Updated

The government is seeking a peace deal with a tribe that includes Pakistan's top Taliban commander, an official said Thursday, days after it struck an accord with a militant group in Pakistan's volatile northwest.

A senior U.S. State Department official said any agreement in Waziristan, a key militant stronghold on the Afghan border, should help end the "plotting and planning" of Al Qaeda elements there.

Pakistan's new civilian government wants to counter surging Islamic militancy with dialogue and development, distancing itself from the more forceful tactics of President Pervez Musharraf.

The border region is considered rife with Al Qaeda and Taliban militants, including groups who orchestrate attacks on the U.S.-backed government in Afghanistan and plot terrorist strikes in Europe and North America.

Zahid Khan, a senior official in one of the parties in the ruling coalition, said government envoys were in talks with elders of the Mahsud tribe in South Waziristan.

The tribe includes Baitullah Mehsud, a militant leader accused of ties to Al Qaeda and wanted for a string of suicide attacks in Pakistan, including the assassination of former Prime Minister Benazir Bhutto.

"We will ensure that all people from this tribe respect and abide by an agreement which we might reach with them," Khan told The Associated Press in a telephone interview.

"There are no direct talks with Baitullah Mehsud. But Baitullah Mehsud is also part of Mahsud tribe and elders from this tribe will be responsible for any violence in their controlled areas."

Maulvi Umar, a spokesman for Mehsud, said militants across the region were ready for peace if the government met its demands to withdraw the army and release militant prisoners.

Army spokesman Maj. Gen. Athar Abbas said it had received no order to pull back. He referred questions about the talks to the federal government.

Officials including the interior minister and the government spokeswoman were not available for comment.

Khan, a leader of the Awami National Party, was involved in talks which resulted in the freeing earlier this week of an aging pro-Taliban cleric, Sufi Muhammad.

The government of the North West Frontier Province said Muhammad's group signed a pact renouncing violence in return for being allowed to peacefully campaign for Islamic law in the Swat Valley and neighboring areas.

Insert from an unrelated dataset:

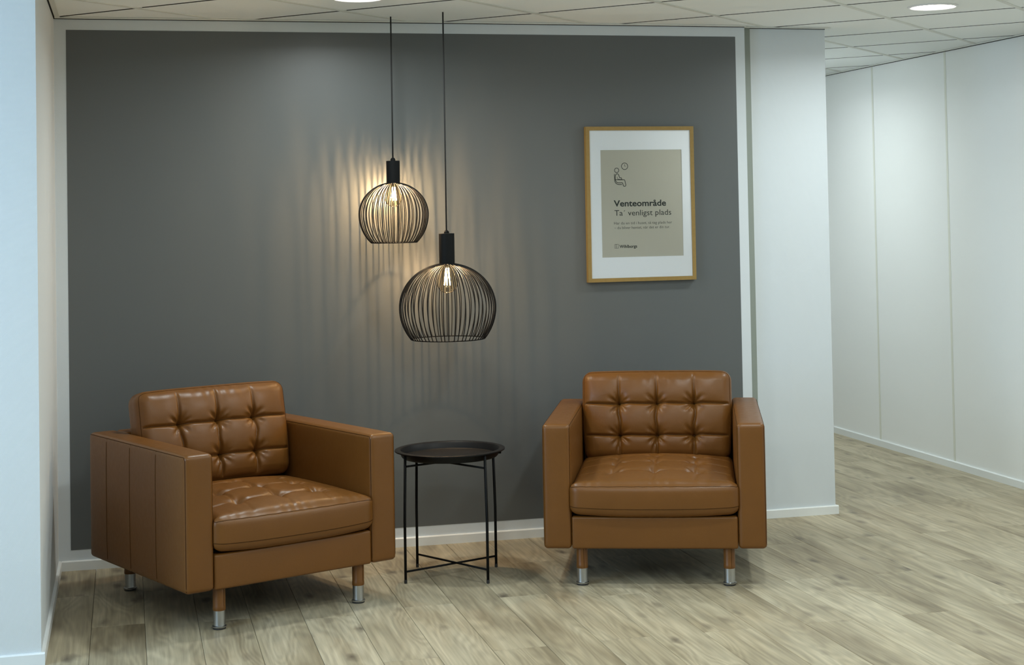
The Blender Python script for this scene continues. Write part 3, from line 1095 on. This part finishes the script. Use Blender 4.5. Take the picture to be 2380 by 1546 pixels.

The dialogue effort has received a cautious response from Washington, which has given Pakistan billions in return for aid in the war on terror. U.S. officials complained that past deals Musharraf struck with militants simply gave breathing space to Al Qaeda, before eventually breaking down.

On Wednesday, White House spokeswoman Dana Perino said the Bush administration has "been concerned about these types of approaches, because we don't think they work."

"What we encourage them to do," Perino said, "is to continue to fight against the terrorists and to not disrupt any security or military operations that are ongoing in order to help prevent a safe haven for terrorists there."

U.S. Assistant Secretary of State Richard Boucher indicated support for Pakistan's effort to negotiate peace with the tribes — not with the Taliban or Al Qaeda — but cautioned that it had to produce results.

"Getting people who have been involved in violence in the past to abandon violence and take on a peaceful path is important," Boucher said.

"There has to be less violent activity. There has to be an end to the Al Qaeda elements, who are very dangerous, who are up there plotting and planning, not so much in this case in the Swat Valley but certainly in the cases of Waziristan, where there's negotiations going on," he said.

"Any particular agreement can only be judged by whether it stops militant activity and produces the safest situation for all," he said.